Strong local survival of branching random walks is not monotone

TL;DR

This paper investigates the properties of strong local survival in branching random walks, revealing non-monotonic behavior in continuous time and providing counterexamples that challenge previous assumptions about survival phases.

Contribution

It demonstrates that strong local survival is not necessarily monotone in continuous-time branching random walks and provides counterexamples to existing beliefs about survival phases.

Findings

Strong local survival is non-monotone in continuous time.

Existence of an irreducible BRW with site-dependent strong local survival.

The generating function can have more than two fixed points, contradicting prior results.

Abstract

The aim of this paper is the study of the strong local survival property for discrete-time and continuous-time branching random walks.
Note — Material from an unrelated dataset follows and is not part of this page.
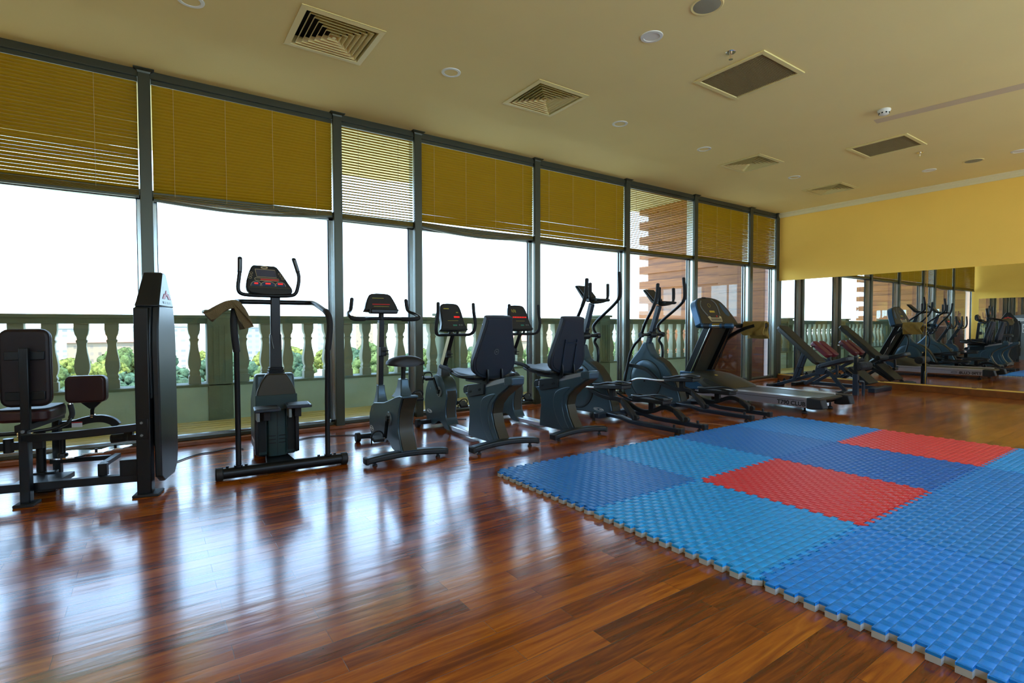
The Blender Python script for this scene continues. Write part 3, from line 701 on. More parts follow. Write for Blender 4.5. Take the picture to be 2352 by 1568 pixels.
for s_ in range(3):
    for lm in range(3):
        me = tree_mesh('leafy_tree', s_ * 5 + lm); me.materials.append(m_leaf[lm]); TM.append((me, lm))
cyp = tree_mesh('cypress', 3); cyp.materials.append(m_leaf[1])
rt_ = random.Random(11)
NT = ('yellow green', 'mid green', 'blue green')
placed = []
tries = 0
while len(placed) < 78 and tries < 6000:
    tries += 1
    ang = math.radians(rt_.uniform(-17, 60)); d = rt_.uniform(130, 285)
    x = -2 + d * math.sin(ang); y = -3 + d * math.cos(ang); cy_ = rt_.random() < 0.14 and ang < 0.5
    sc = rt_.uniform(1.0, 1.45); r_ = (1.7 if cy_ else 5.9) * sc
    if any((x - a) ** 2 + (y - b_) ** 2 < (r_ + q_) ** 2 for a, b_, q_ in placed): continue
    if any(abs(x - c[0]) < c[2] / 2 + r_ + 1 and abs(y - c[1]) < c[3] / 2 + r_ + 1 for c in CITY): continue
    placed.append((x, y, r_))
    if cy_:
        o = bpy.data.objects.new('cypress_tree', cyp); lab = 'narrow pointed cypress among the trees below the balcony'; grp = 'distant cypresses'
    else:
        me, lm = TM[rt_.randrange(9)]; o = bpy.data.objects.new('leafy_tree', me); lab = 'rounded %s tree in the park seen between the balusters' % NT[lm]; grp = 'distant %s trees' % NT[lm]
    COL.objects.link(o)
    o.scale = (sc, sc, sc * rt_.uniform(1.0, 1.25)); o.location = (x, y, -24); o.rotation_euler = (0, 0, rt_.uniform(0, 6))
    tag(o, lab, 'tree', grp)

#@@OBJECTS@@
# ------------------------------------------------------------------ seated leg machine (far left)
def rad(d): return math.radians(d)
t = thing('leg_machine', 'black steel seated leg machine with a tall grey weight shroud at the left edge', 'weight machine', (-2.37, 1.02, 0), -rad(14))
# frame
MB().b2((-0.36, -0.025, 0.0), (-0.31, 0.025, 0.46)).build('front_post', m_steel, t, bev=0.004)
MB().b2((-0.385, -0.055, 0.0), (-0.285, 0.055, 0.018)).build('foot_plate', m_rubber, t, bev=0.004)
p = MB().b2((-0.358, 0.0, 0.40), (-0.312, 0.03, 0.96)).build('back_upright', m_steel, t, bev=0.004)
for z in (0.44, 0.425): MB().cyl((-0.372, -0.0, z), (-0.298, -0.0, z), 0.008, 10).build('bolt', m_chrome, p)
MB().cyl((-0.335, -0.03, 0.455), (-0.335, -0.02, 0.455), 0.010, 12).build('bolt', m_grey_steel, p)
cv = cat_rom([(-0.335, -0.02, 0.418), (-0.27, -0.055, 0.420), (-0.1, -0.085, 0.428), (0.1, -0.075, 0.438), (0.27, -0.045, 0.446)], 8)
MB().rtube(cv, 0.035, 0.046).build('curved_front_tube', m_steel, t, bev=0.004)
MB().b2((-0.75, 0.03, 0.075), (0.28, 0.08, 0.125)).build('base_beam', m_steel, t, bev=0.004)
MB().b2((-0.44, 0.075, 0.085), (-0.2, 0.30, 0.12)).b2((-0.42, 0.28, 0.0), (-0.30, 0.34, 0.13)).build('base_bracket', m_steel, t, bev=0.004)
MB().b2((-0.80, 0.03, 0.0), (-0.75, 0.08, 0.46)).build('rear_post', m_steel, t, bev=0.004)
# column + shroud
MB().b2((0.245, -0.06, 0.0), (0.325, 0.02, 1.21)).build('weight_column', m_steel, t, bev=0.006)
MB().b2((0.225, -0.09, 0.0), (0.37, 0.05, 0.016)).build('column_foot', m_rubber, t, bev=0.004)
mp = MB().b2((0.25, -0.067, 0.37), (0.315, -0.06, 0.50)).build('mounting_plate', m_steel, t, bev=0.003)
for z in (0.395, 0.475): MB().cyl((0.28, -0.075, z), (0.28, -0.066, z), 0.008, 10).build('bolt', m_grey_steel, mp)
def shroud_side(y0, y1, z0, z1): return None
ol = [(-0.02, 0.11), (0.06, 0.06), (0.31, 0.05), (0.385, 0.10), (0.415, 0.20), (0.405, 0.95), (0.39, 1.10), (0.36, 1.222), (-0.005, 1.222), (-0.035, 1.09), (-0.045, 0.95), (-0.03, 0.6)]
sh = MB().prism(ol, 0.335, 0.375).build('weight_shroud', m_slated, t, bev=0.008)
MB().prism([(-0.035, 0.62), (-0.05, 0.95), (-0.04, 1.09), (-0.012, 1.222), (0.05, 1.222), (0.05, 0.62)], 0.240, 0.335).build('shroud_front', m_slated, sh, bev=0.01)
MB().prism([(0.05, 0.30), (0.41, 0.30), (0.40, 1.222), (0.05, 1.222)], 0.245, 0.335).build('shroud_back_panel', m_slated, sh, bev=0.01)
hd = [[(0.237, -0.022, 1.218), (0.376, -0.022, 1.218), (0.376, 0.375, 1.218), (0.237, 0.375, 1.218)], [(0.242, 0.0, 1.25), (0.373, 0.0, 1.25), (0.373, 0.36, 1.25), (0.242, 0.36, 1.25)], [(0.250, 0.15, 1.455), (0.360, 0.15, 1.455), (0.360, 0.245, 1.455), (0.250, 0.245, 1.455)]]
MB().loft(hd).build('top_hood', m_slated, t, bev=0.012)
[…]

We study this property by means of an infinite dimensional generating function G and a maximum principle which, we prove, is satisfied by every fixed point of G. We give results about the existence of a strong local survival regime and we prove that, unlike local and global survival, in continuous time, strong local survival is not a monotone property in the general case (though it is monotone if the branching random walk is quasi transitive). We provide an example of an irreducible branching random walk where the strong local property depends on the starting site of the process. By means of other counterexamples we show that the existence of a pure global phase is not equivalent to nonamenability of the process, and that even an irreducible branching random walk with the same branching law at each site may exhibit non-strong local survival. Finally we show that the generating function of a irreducible BRW can have more than two fixed points; this disproves a previously known result.